Le village de pêcheurs se meurt. Les naufrages se multiplient, les enfants sont retrouvés noyés, le poisson a disparu, la conserverie tourne au ralenti. Pour les habitants, le Kraken est la source de tous les maux. Une créature fantastique, tapie dans l’ombre de l’océan, prête à frapper. Damien est le simplet du village. Enfant étrange, insaisissable, il est persuadé de pouvoir tuer le Kraken. Il débarque chez un présentateur télé célèbre pour son émission consacrée aux créatures des abysses afin de lui demander son aide. Ce dernier, une fois arrivé sur place, découvre des marins prisonniers de leurs peurs et de leurs coutumes. Il découvre aussi que les morts attribuées au Kraken cachent une vérité encore plus monstrueuse…

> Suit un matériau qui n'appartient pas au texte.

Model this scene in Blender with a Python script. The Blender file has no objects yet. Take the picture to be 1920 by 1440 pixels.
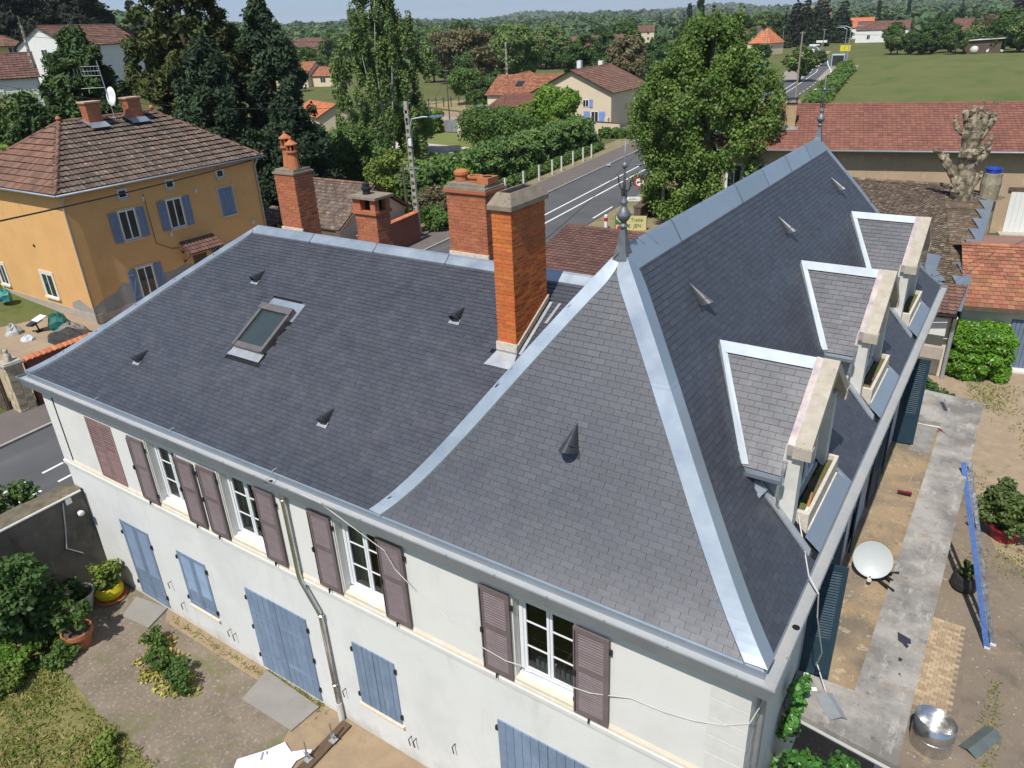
import bpy, math, random
import numpy as np
from mathutils import Vector, Matrix
random.seed(11)
rng = np.random.default_rng(11)
S = bpy.context.scene
COL = S.collection
R = math.radians
# ------------------------------------------------------------------ camera
CX, CY, CZ, YAW, PITCH, ROLL, FPX = 1.611, -7.600, 14.140, -0.6083, 0.4500, -0.0478, 1401.3
def cam_axes():
    f = Vector((math.sin(YAW)*math.cos(PITCH), math.cos(YAW)*math.cos(PITCH), -math.sin(PITCH)))
    r = f.cross(Vector((0, 0, 1))).normalized(); u = r.cross(f)
    c, s = math.cos(ROLL), math.sin(ROLL)
    return c*r+s*u, -s*r+c*u, f
_r, _u, _f = cam_axes()
CAM = Vector((CX, CY, CZ))
cd = bpy.data.cameras.new('camera'); cam = bpy.data.objects.new('camera', cd); COL.objects.link(cam)
cam.matrix_world = Matrix(((_r.x, _u.x, -_f.x, CX), (_r.y, _u.y, -_f.y, CY), (_r.z, _u.z, -_f.z, CZ), (0, 0, 0, 1)))
cd.sensor_fit = 'HORIZONTAL'; cd.sensor_width = 36.0; cd.lens = 36.0*FPX/1920.0
cd.clip_start = 0.1; cd.clip_end = 20000
S.camera = cam
# ------------------------------------------------------------------ world, sun, exposure
SUN_TO = Vector((0.06, -0.64, 1.0)).normalized()
SUN_EL = math.asin(SUN_TO.z); SUN_AZ = math.atan2(SUN_TO.x, SUN_TO.y)
w = bpy.data.worlds.new('World'); S.world = w; w.use_nodes = True
nt = w.node_tree; nt.nodes.clear()
sky = nt.nodes.new('ShaderNodeTexSky'); sky.sky_type = 'NISHITA'; sky.sun_disc = False
sky.sun_elevation = SUN_EL; sky.sun_rotation = SUN_AZ; sky.altitude = 250; sky.air_density = 1.0; sky.dust_density = 0.7; sky.ozone_density = 2.0
bgn = nt.nodes.new('ShaderNodeBackground'); bgn.inputs['Strength'].default_value = 0.115
wo = nt.nodes.new('ShaderNodeOutputWorld')
# thin broken high cloud mixed into the sky, everywhere alike
tcw = nt.nodes.new('ShaderNodeTexCoord'); mpw = nt.nodes.new('ShaderNodeMapping'); mpw.inputs['Scale'].default_value = (1.2, 1.2, 6.0)
nzw = nt.nodes.new('ShaderNodeTexNoise'); nzw.inputs['Scale'].default_value = 2.4; nzw.inputs['Detail'].default_value = 7; nzw.inputs['Roughness'].default_value = 0.6
rpw = nt.nodes.new('ShaderNodeMapRange'); rpw.inputs['From Min'].default_value = 0.50; rpw.inputs['From Max'].default_value = 0.78; rpw.inputs['To Max'].default_value = 0.22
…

Un album poisseux, sombre, glauque, qui n’est pas sans rappeler le dernier roman de Philippe Claudel. Même enfermement d’une communauté sur ses certitudes obscurantistes, même cruauté, même esprit éclairé stigmatisé parce qu’il est « l’étranger », celui qui ne peut pas comprendre. Le message est clair : chez des populations repliées sur elles-mêmes les traditions ne font souvent que cultiver l’ignorance, les racines auxquelles ils s’attachent tiennent les gens cloués à leur terre. A travers la figure mythique du Kraken les auteurs dénoncent à la fois la bêtise des superstitions ancestrales et la destruction des ressources naturelles par l’exploitation de l’homme. Surtout, leur récit repose sur une question centrale : jusqu’où peut-on aller pour conjurer le mauvais sort ?
Niveau dessin, le trait de l’italien Bruno Cannucciari est hyper expressif, proche du comics, porté par des couleurs vert de gris aussi tristes que les âmes des autochtones.
Clairement pas un album qui redonnera le moral à celles et ceux qui l’ont dans les chaussettes mais l'histoire est prenante, nerveuse et tendue à souhait.